Students will also get the results much more quickly than in the past, when they waited two weeks to a month for their scores.

“We are still developing strategies to ensure that our students are successful on the new SAT, but we are starting with teacher and staff training so they can integrate those strategies in our daily classroom instruction,” Darrisaw-Akil said, adding that she believes faster turnaround times will allow students to sign up for additional resources if they want to improve their scores.

The PSATs are already reflecting the changes, with districts across Nassau County using practice tests to become accustomed to the new exams.

“It was a shorter test, which was good for the kids,” Richard Schaffer, principal of East Rockaway High School, said. “I think they’re more used to digital platforms for testing now, so it’s not totally brand new.”

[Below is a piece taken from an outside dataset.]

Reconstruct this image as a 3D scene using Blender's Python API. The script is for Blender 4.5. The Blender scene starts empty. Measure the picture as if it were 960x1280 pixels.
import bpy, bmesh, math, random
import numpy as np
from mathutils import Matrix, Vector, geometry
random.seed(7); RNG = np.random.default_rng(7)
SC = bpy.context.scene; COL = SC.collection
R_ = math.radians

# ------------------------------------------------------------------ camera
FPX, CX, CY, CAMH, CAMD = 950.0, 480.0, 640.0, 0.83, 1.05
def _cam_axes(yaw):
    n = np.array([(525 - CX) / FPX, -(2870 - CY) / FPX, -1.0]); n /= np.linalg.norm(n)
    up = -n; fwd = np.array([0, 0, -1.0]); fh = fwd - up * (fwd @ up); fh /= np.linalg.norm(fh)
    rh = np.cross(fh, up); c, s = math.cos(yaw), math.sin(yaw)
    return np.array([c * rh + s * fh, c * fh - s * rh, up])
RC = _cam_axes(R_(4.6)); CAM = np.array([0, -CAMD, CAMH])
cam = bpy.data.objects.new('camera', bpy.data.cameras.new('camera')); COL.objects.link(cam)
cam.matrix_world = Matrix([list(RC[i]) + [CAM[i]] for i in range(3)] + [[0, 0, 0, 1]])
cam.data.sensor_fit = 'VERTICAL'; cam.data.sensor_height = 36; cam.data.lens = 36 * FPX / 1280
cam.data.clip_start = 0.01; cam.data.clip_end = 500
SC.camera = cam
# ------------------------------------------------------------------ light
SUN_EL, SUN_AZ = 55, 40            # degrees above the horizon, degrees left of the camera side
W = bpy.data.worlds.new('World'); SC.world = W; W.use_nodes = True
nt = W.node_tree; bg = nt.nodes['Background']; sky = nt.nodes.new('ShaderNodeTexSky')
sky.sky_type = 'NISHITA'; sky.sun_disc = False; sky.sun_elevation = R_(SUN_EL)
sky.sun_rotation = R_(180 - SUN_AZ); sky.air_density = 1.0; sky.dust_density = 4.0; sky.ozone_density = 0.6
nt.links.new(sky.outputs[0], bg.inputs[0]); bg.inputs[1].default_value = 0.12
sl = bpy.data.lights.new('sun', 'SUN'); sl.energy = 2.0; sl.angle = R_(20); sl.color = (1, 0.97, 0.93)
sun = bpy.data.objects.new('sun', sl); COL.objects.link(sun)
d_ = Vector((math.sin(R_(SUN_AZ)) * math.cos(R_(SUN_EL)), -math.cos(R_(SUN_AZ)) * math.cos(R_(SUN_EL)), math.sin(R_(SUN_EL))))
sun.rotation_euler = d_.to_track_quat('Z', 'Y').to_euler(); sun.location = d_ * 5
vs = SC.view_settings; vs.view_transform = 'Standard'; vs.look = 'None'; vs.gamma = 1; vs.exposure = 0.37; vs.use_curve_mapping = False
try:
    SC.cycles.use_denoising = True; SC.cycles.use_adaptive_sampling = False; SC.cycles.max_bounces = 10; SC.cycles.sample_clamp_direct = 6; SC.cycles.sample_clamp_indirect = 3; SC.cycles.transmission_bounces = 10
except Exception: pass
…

The SAT has historically been administered on weekends, so as not to interfere with the regular school day. But the College Board, which creates and distributes the exams, is now requiring schools that host the tests on weekends to be designated “national” testing sites, meaning that any student, from any district, can sign up to take the test at that school alongside its students.

Matthew Sarosy, principal of Lynbrook High School, expressed his frustration with this specific change, saying that it “creates an incredible disruption to the academic process.”

“So what the College Board is forcing us to do is to bring the tests in during the week — because if you do it during the week, then you can test only your own students,” Sarosy added. “We did that for the PSATs, and it created an incredible amount of interruption to instruction.”

Overall, however, the consensus on the new format among school administrators across the county appears mostly positive, and districts are working to make sure their students aren’t just ready for the digital exam, but prepared to knock it out the park.

“Our district has invested in expanding college access to students by creating a College and Career Center to support students and their families through all aspects of the college application process,” Darrisaw-Akil said. “We are committed to ensuring that all students — but particularly our first-generation college students — are well informed and equipped to navigate the college process and new testing format.”